Callery pear leaf and fruit

Wednesday is my catch-up day. I don’t teach on campus on Wednesdays, so I can sleep in and take a long, leisurely dog-walk before getting started with grading, online teaching, and other teaching tasks. Wednesday is when I run errands, do laundry, and catch up with housework. My Wednesdays always feature a full to-do list, “catching up” being a never-ending task. But because I don’t typically have to be anywhere at any particular time on Wednesdays, I can take my time chipping away at my midweek to-dos. Wednesdays are always busy, but they are busy in a relaxing way.

Queen Anne's lace

Now that November is over and I’m no longer committed to posting every day, I feel like my blog-mind has started to go to seed. This morning when I walked Reggie on the rail-trail where we often walk on Wednesdays, I couldn’t help taking lots of pictures of plants that have gone to seed, their tidy blooms replaced by fuzzy fluff, wizened fruit, or scraggly bracts. Last week or the week before, I would have stockpiled these Wednesday pictures to use throughout the week, but this morning I wasn’t pushing to feed the blog. Instead, I let Reggie off his leash, and we each walked at our own pace, stopping to sniff or photograph whatever caught our fancy.
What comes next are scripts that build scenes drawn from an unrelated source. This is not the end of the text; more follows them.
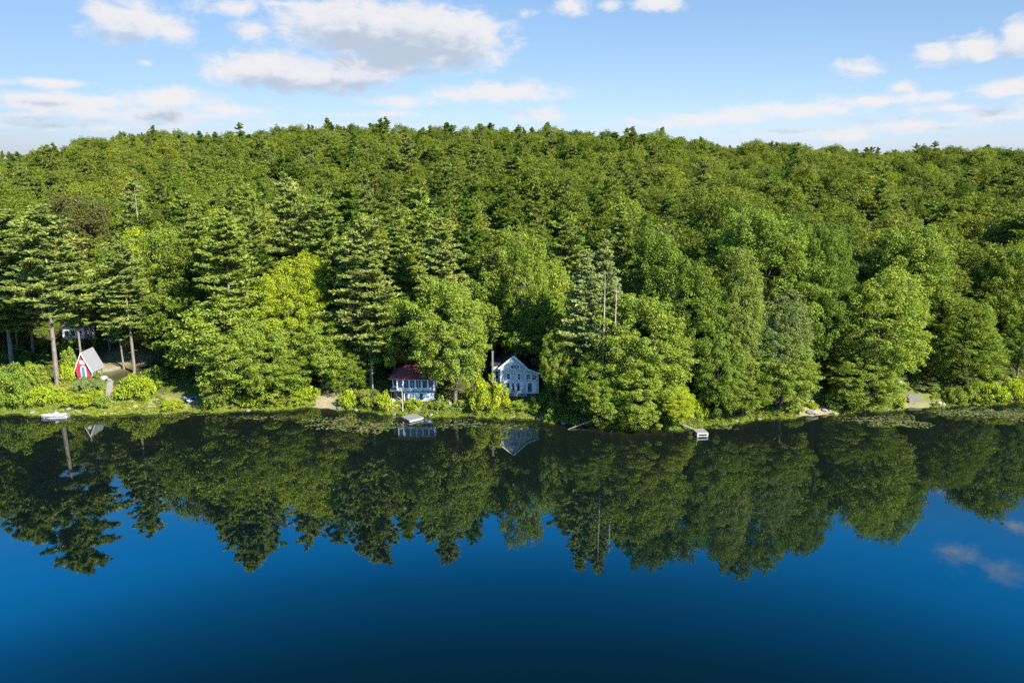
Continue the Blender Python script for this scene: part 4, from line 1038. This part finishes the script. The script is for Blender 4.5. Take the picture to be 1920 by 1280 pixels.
stint = ramp(nt, elev, [(0,(.70,.82,1.30)),(.05,(.72,.81,1.04)),(.07,(.74,.81,.98)),(.115,(.76,.85,.98)),(.2,(.38,.84,1.25)),(.28,(.06,1.25,2.15)),(.36,(.03,1.0,1.8)),(.42,(.03,.85,1.5)),(.6,(.9,1.1,1.3)),(1,(1.5,1.55,1.6))])  # overhead stops lifted as added fill light
b1 = nt.nodes.new('ShaderNodeBackground'); b1.inputs[1].default_value = 0.045; lowl = math_(nt, 'MULTIPLY', math_(nt, 'MULTIPLY_ADD', az, -1.1, .36, True), math_(nt, 'MULTIPLY_ADD', elev, -4.0, 1.0, True))
back = math_(nt, 'MULTIPLY_ADD', sxyz.outputs[1], -1.2, .1, True)       # sky behind the camera brightened as added fill light
gain = math_(nt, 'ADD', math_(nt, 'MULTIPLY_ADD', lowl, -.42, 1.0), math_(nt, 'MULTIPLY', back, .85))
gv = nt.nodes.new('ShaderNodeVectorMath'); gv.operation = 'SCALE'; nt.links.new(mix(nt, sky.outputs[0], stint.outputs[0], 1.0, 'MULTIPLY'), gv.inputs[0]); nt.links.new(gain, gv.inputs[3])
nt.links.new(gv.outputs[0], b1.inputs[0])
b2 = nt.nodes.new('ShaderNodeBackground'); b2.inputs[1].default_value = 1.0; nt.links.new(ccol.outputs[0], b2.inputs[0])
mx = nt.nodes.new('ShaderNodeMixShader'); nt.links.new(alpha, mx.inputs[0]); nt.links.new(b1.outputs[0], mx.inputs[1]); nt.links.new(b2.outputs[0], mx.inputs[2])
wo = nt.nodes.new('ShaderNodeOutputWorld'); nt.links.new(mx.outputs[0], wo.inputs[0])
nt.nodes.remove(skc)

S.view_settings.view_transform = 'Standard'; S.view_settings.look = 'None'; S.view_settings.exposure = EXPO; S.view_settings.gamma = 1
S.render.engine = 'CYCLES'
cy = S.cycles; cy.max_bounces = 5; cy.diffuse_bounces = 2; cy.glossy_bounces = 2; cy.transmission_bounces = 3; cy.transparent_max_bounces = 4
cy.caustics_reflective = False; cy.caustics_refractive = False; cy.use_adaptive_sampling = True; cy.adaptive_threshold = 0.02; cy.sample_clamp_indirect = 4
cy.use_denoising = False
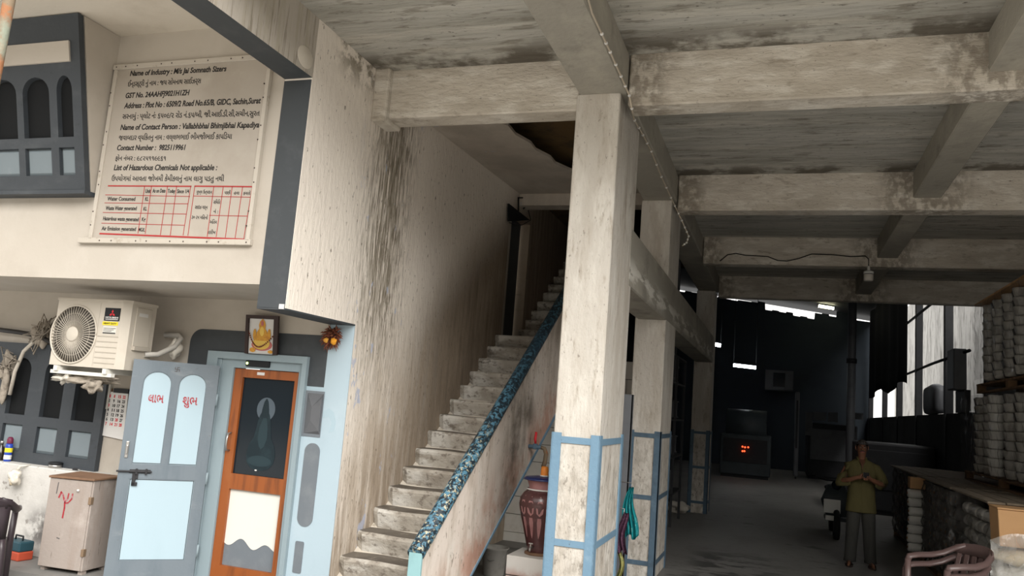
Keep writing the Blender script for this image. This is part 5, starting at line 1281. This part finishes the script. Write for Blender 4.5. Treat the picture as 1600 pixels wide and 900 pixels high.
# face
hc = V3((0,-.02,1.545))
loft('nose', [((0,-.098,1.575),(.008,0,0),(0,.006,0)),((0,-.112,1.55),(.011,0,0),(0,.014,0)),((0,-.118,1.532),(.017,0,0),(0,.016,0)),((0,-.104,1.522),(.014,0,0),(0,.010,0))], 'skin', body, 10)
for s_ in (-1, 1):
    loft('ear', [((s_*.068,-.008,1.515),(0,.010,0),(.004,0,0)),((s_*.079,-.004,1.545),(0,.020,0),(.007,0,0)),((s_*.078,-.002,1.572),(0,.018,0),(.006,0,0)),((s_*.070,-.004,1.585),(0,.008,0),(.003,0,0))], 'skin', body, 10)
    bm = bmesh.new(); bmesh.ops.create_icosphere(bm, subdivisions=2, radius=.009, matrix=Matrix.Translation((s_*.030,-.088,1.556))); obj('eye', bm, 'cobweb', body, True)
    bm = bmesh.new(); bmesh.ops.create_icosphere(bm, subdivisions=2, radius=.006, matrix=Matrix.Translation((s_*.030,-.0925,1.555))); obj('iris', bm, 'black', body, True)
    tube('eyebrow', [(s_*.012,-.100,1.572),(s_*.032,-.099,1.580),(s_*.052,-.084,1.572)], [.004,.006,.003], 'hair', body, 6)
tube('lips', [(-.026,-.090,1.497),(-.008,-.102,1.501),(.008,-.102,1.501),(.026,-.090,1.497)], [.003,.006,.006,.003], 'pinkprint', body, 6)
tube('moustache', [(-.034,-.090,1.505),(-.012,-.106,1.513),(.012,-.106,1.513),(.034,-.090,1.505)], [.003,.006,.006,.003], 'hair', body, 6)
bm = bmesh.new(); bmesh.ops.create_uvsphere(bm, u_segments=24, v_segments=16, radius=1)
for v in bm.verts: v.co = V3((v.co.x*.077, v.co.y*.092+.004-.012, v.co.z*.082+1.583))
bmesh.ops.delete(bm, geom=[v for v in bm.verts if v.co.z < 1.595-.12*max(0, v.co.y+.05)*6 and not (v.co.y > .03 and v.co.z > 1.50)] , context='VERTS')
obj('hair', bm, 'hair', man, True)
# clothes
loft('trousers', [((0,0,.92),(.158,0,0),(0,.112,0)),((0,0,.80),(.172,0,0),(0,.118,0)),((0,.0,.72),(.178,0,0),(0,.112,0))], 'trouser', man, 20)
for s_ in (-1, 1):
    loft('trouser_leg', [((s_*.085,0,.80),(.090,0,0),(0,.108,0)),((s_*.093,-.005,.62),(.088,0,0),(0,.095,0)),((s_*.103,-.012,.45),(.080,0,0),(0,.085,0)),((s_*.115,.0,.25),(.076,0,0),(0,.080,0)),((s_*.124,.012,.10),(.074,0,0),(0,.082,0)),((s_*.128,.012,.055),(.078,0,0),(0,.088,0)),((s_*.128,.012,.05),(.06,0,0),(0,.07,0))], 'trouser', man, 18)
    t_ = s_
    bm = bmesh.new(); extr(bm, [(s_*.14+.048*cos(2*pi*k/16)+s_*.008*sin(2*pi*k/16)*-1, -.075+.135*sin(2*pi*k/16)) for k in range(16)], 'Z', .0, .018); sd_ = obj('sandal', bm, 'sandal', man)
    tube('sandal_strap', [(s_*.14-.045,-.06,.018),(s_*.148-.02,-.115,.06),(s_*.148+.015,-.115,.062),(s_*.14+.047,-.06,.018)], [.008,.011,.011,.008], 'sandal', sd_, 6)
loft('shirt', [((0,.0,.705),(.192,0,0),(0,.132,0)),((0,.0,.72),(.194,0,0),(0,.134,0)),((0,.0,.88),(.178,0,0),(0,.126,0)),((0,-.008,1.03),(.168,0,0),(0,.124,0)),((0,-.004,1.16),(.176,0,0),(0,.122,0)),((0,.0,1.27),(.192,0,0),(0,.112,0)),((0,.004,1.335),(.188,0,0),(0,.088,0)),((0,.006,1.375),(.125,0,0),(0,.070,0)),((0,.004,1.405),(.068,0,0),(0,.060,0))], 'olive', man, 24, power=2.3)
for s_ in (-1, 1):
    loft('sleeve', [((s_*.12,.004,1.325),(.01*s_,0,.045),(0,.06,0)),((s_*.178,.004,1.285),(.045*s_,0,.05),(0,.072,0)),((s_*.232,-.005,1.20),(.066,0,.02),(0,.070,0)),((s_*.272,-.018,1.09),(.060,0,.035),(0,.066,0)),((s_*.262,-.055,1.072),(.045,.03,.05),(.035*s_,.05,-.02)),((s_*.215,-.115,1.09),(.02*s_,.02,.055),(.035*s_,.045,0)),((s_*.185,-.145,1.105),(.016*s_,.02,.052),(.032*s_,.042,0))], 'olive', man, 16)
    tube('collar', [(0.0+s_*.012,-.082,1.325),(s_*.045,-.070,1.40),(s_*.060,-.01,1.425),(s_*.03,.05,1.43)], [.010,.016,.016,.012], 'olive', man, 8, .5)
bm = bmesh.new(); q = [bm.verts.new(p) for p in ((0,-.122,1.26),(.018,-.113,1.34),(.045,-.074,1.40),(-.045,-.074,1.40),(-.018,-.113,1.34))]; bm.faces.new(q)
r_ = bmesh.ops.solidify(bm, geom=bm.faces[:], thickness=.004); obj('neckline', bm, 'skin', body)
bm = bmesh.new(); B(bm, -.007, .007, -.132, -.116, .80, 1.26, .003); obj('placket', bm, 'olive', man)
ph_ = thing('mobile_phone', 'black mobile phone held in the hands of the man in olive', 'phone', (MX+.03, MY-.30, 1.20), radians(12), world=False)
box('case', -.036, .036, -.006, .006, -.03, .045, 'blackgloss', ph_, bev=.003); box('screen', -.032, .032, .006, .0066, -.026, .041, 'glass_dark', ph_)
Instead of clinging to the blooms of seasons past, we allowed things to ripen into untidy seediness.

Grass gone to seed

I think my fondness for flowers that have gone to seed is related to my fondness for weeds. Gone-to-seed flowers, like weeds, are scraggly, scrappy, and untidy. Gone-to-seed flowers, like weeds, have no place in a proper garden, as respectable gardeners diligently deadhead those blossoms that are past their prime. It should come as no surprise that for all my fondness for wildflowers and weeds, I’m no gardener, content to let my landlord keep my yard from falling into unbridled fecundity. If it were up to me, plants as well as dogs would be free to run off-leash, enjoying the leisure of commitment-free days to flower, fade, and fruit in their own time, not mine.